------ Available data

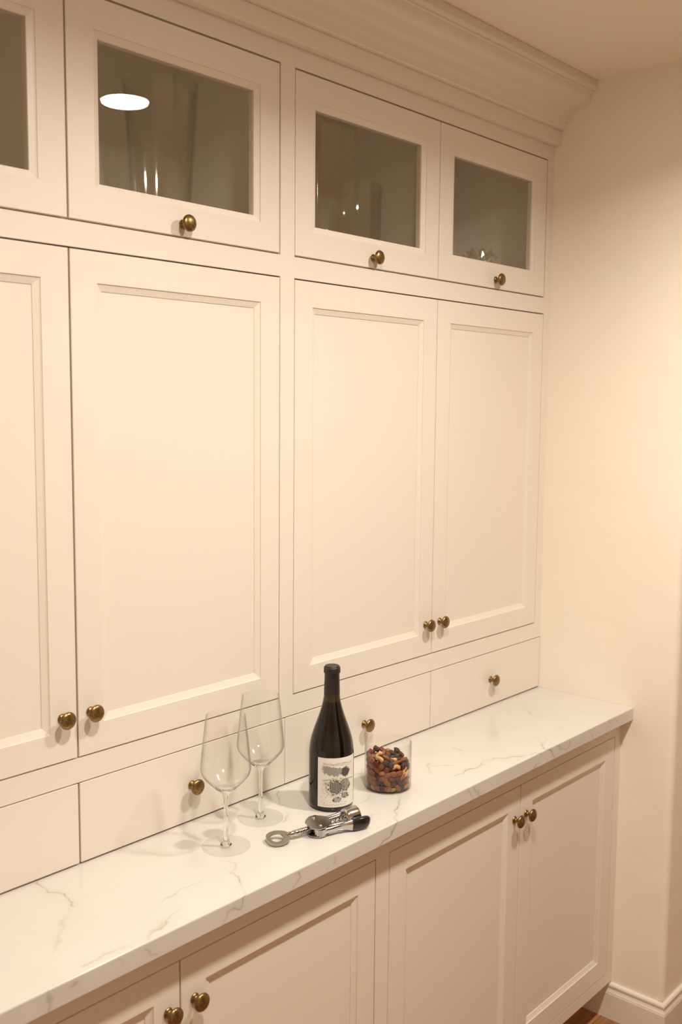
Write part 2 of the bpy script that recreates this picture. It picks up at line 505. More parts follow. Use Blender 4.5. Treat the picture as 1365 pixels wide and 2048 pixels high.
# ------------------------------------------------------------------ knob (shared mesh, axis towards -y)
kp = [(0, 0.0), (0.0088, 0.0), (0.0088, 0.0012), (0.0074, 0.0034), (0.0052, 0.0050), (0.0044, 0.0080), (0.0046, 0.0105), (0.0068, 0.0132),
      (0.0118, 0.0150), (0.0150, 0.0172), (0.0156, 0.0188), (0.0148, 0.0212), (0.0118, 0.0236), (0.0070, 0.0252), (0.0030, 0.0258), (0, 0.0259)]
vs, fs = lathe(smooth_prof(kp[1:-1], 2), 32)
vs, fs = lathe([(0, 0)] + smooth_prof(kp[1:], 2), 32)
KNOB = mesh_from('knob', [(x, -z, y) for x, y, z in vs], fs, M['brass'], True, 60)


def knob(parent, x, y, z):
    put('knob', KNOB, parent, (x, y, z))


# ------------------------------------------------------------------ doors
def door_frame(x0, x1, z0, z1, y, stile=0.053, th=0.020):
    """stile-and-rail frame with a moulded inner edge, open in the middle"""
    loops = [(0, th), (0, 0.0012), (0.0004, 0.0004), (0.0012, 0.0), (stile, 0.0), (stile + 0.0002, 0.0016), (stile + 0.0035, 0.0030),
             (stile + 0.0125, 0.0062), (stile + 0.0128, 0.0080), (stile + 0.0128, th)]
    vs, fs = [], []
    for ins, d in loops:
        vs += [(x0 + ins, y + d, z0 + ins), (x1 - ins, y + d, z0 + ins), (x1 - ins, y + d, z1 - ins), (x0 + ins, y + d, z1 - ins)]
    for k in range(len(loops)):
        k2 = (k + 1) % len(loops)
        for i in range(4):
            j = (i + 1) % 4
            fs.append((4 * k + i, 4 * k + j, 4 * k2 + j, 4 * k2 + i))
    return vs, fs, stile + 0.0128


def door(parent, name, x0, x1, z0, z1, y, glass, kx, kz, label=None):
    vs, fs, ins = door_frame(x0, x1, z0, z1, y)
    d = MB().add(vs, fs).build(name, M['cabinet'], parent, (x0, y, z0))
    if glass:
        MB().box(x0 + ins, x1 - ins, y + 0.0095, y + 0.0125, z0 + ins, z1 - ins).build('glass_pane', M['pane'], d)
    else:
        MB().box(x0 + ins, x1 - ins, y + 0.0075, y + 0.0140, z0 + ins, z1 - ins).build('panel', M['cabinet'], d)
    knob(d, kx, y, kz)
    return d


def slab(parent, x0, x1, z0, z1, y, kx, kz):
    d = MB().box(x0, x1, y, y + 0.02, z0, z1).build('drawer', M['cabinet'], parent, (x0, y, z0), bevel=0.0010)
    knob(d, kx, y, kz)
    return d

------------

● Task statement: Pictures are excluded; copy all other data exactly as shown.

● Completed exercise:
Write part 2 of the bpy script that recreates this picture. It picks up at line 505. More parts follow. Use Blender 4.5. Treat the picture as 1365 pixels wide and 2048 pixels high.
# ------------------------------------------------------------------ knob (shared mesh, axis towards -y)
kp = [(0, 0.0), (0.0088, 0.0), (0.0088, 0.0012), (0.0074, 0.0034), (0.0052, 0.0050), (0.0044, 0.0080), (0.0046, 0.0105), (0.0068, 0.0132),
      (0.0118, 0.0150), (0.0150, 0.0172), (0.0156, 0.0188), (0.0148, 0.0212), (0.0118, 0.0236), (0.0070, 0.0252), (0.0030, 0.0258), (0, 0.0259)]
vs, fs = lathe(smooth_prof(kp[1:-1], 2), 32)
vs, fs = lathe([(0, 0)] + smooth_prof(kp[1:], 2), 32)
KNOB = mesh_from('knob', [(x, -z, y) for x, y, z in vs], fs, M['brass'], True, 60)


def knob(parent, x, y, z):
    put('knob', KNOB, parent, (x, y, z))


# ------------------------------------------------------------------ doors
def door_frame(x0, x1, z0, z1, y, stile=0.053, th=0.020):
    """stile-and-rail frame with a moulded inner edge, open in the middle"""
    loops = [(0, th), (0, 0.0012), (0.0004, 0.0004), (0.0012, 0.0), (stile, 0.0), (stile + 0.0002, 0.0016), (stile + 0.0035, 0.0030),
             (stile + 0.0125, 0.0062), (stile + 0.0128, 0.0080), (stile + 0.0128, th)]
    vs, fs = [], []
    for ins, d in loops:
        vs += [(x0 + ins, y + d, z0 + ins), (x1 - ins, y + d, z0 + ins), (x1 - ins, y + d, z1 - ins), (x0 + ins, y + d, z1 - ins)]
    for k in range(len(loops)):
        k2 = (k + 1) % len(loops)
        for i in range(4):
            j = (i + 1) % 4
            fs.append((4 * k + i, 4 * k + j, 4 * k2 + j, 4 * k2 + i))
    return vs, fs, stile + 0.0128


def door(parent, name, x0, x1, z0, z1, y, glass, kx, kz, label=None):
    vs, fs, ins = door_frame(x0, x1, z0, z1, y)
    d = MB().add(vs, fs).build(name, M['cabinet'], parent, (x0, y, z0))
    if glass:
        MB().box(x0 + ins, x1 - ins, y + 0.0095, y + 0.0125, z0 + ins, z1 - ins).build('glass_pane', M['pane'], d)
    else:
        MB().box(x0 + ins, x1 - ins, y + 0.0075, y + 0.0140, z0 + ins, z1 - ins).build('panel', M['cabinet'], d)
    knob(d, kx, y, kz)
    return d


def slab(parent, x0, x1, z0, z1, y, kx, kz):
    d = MB().box(x0, x1, y, y + 0.02, z0, z1).build('drawer', M['cabinet'], parent, (x0, y, z0), bevel=0.0010)
    knob(d, kx, y, kz)
    return d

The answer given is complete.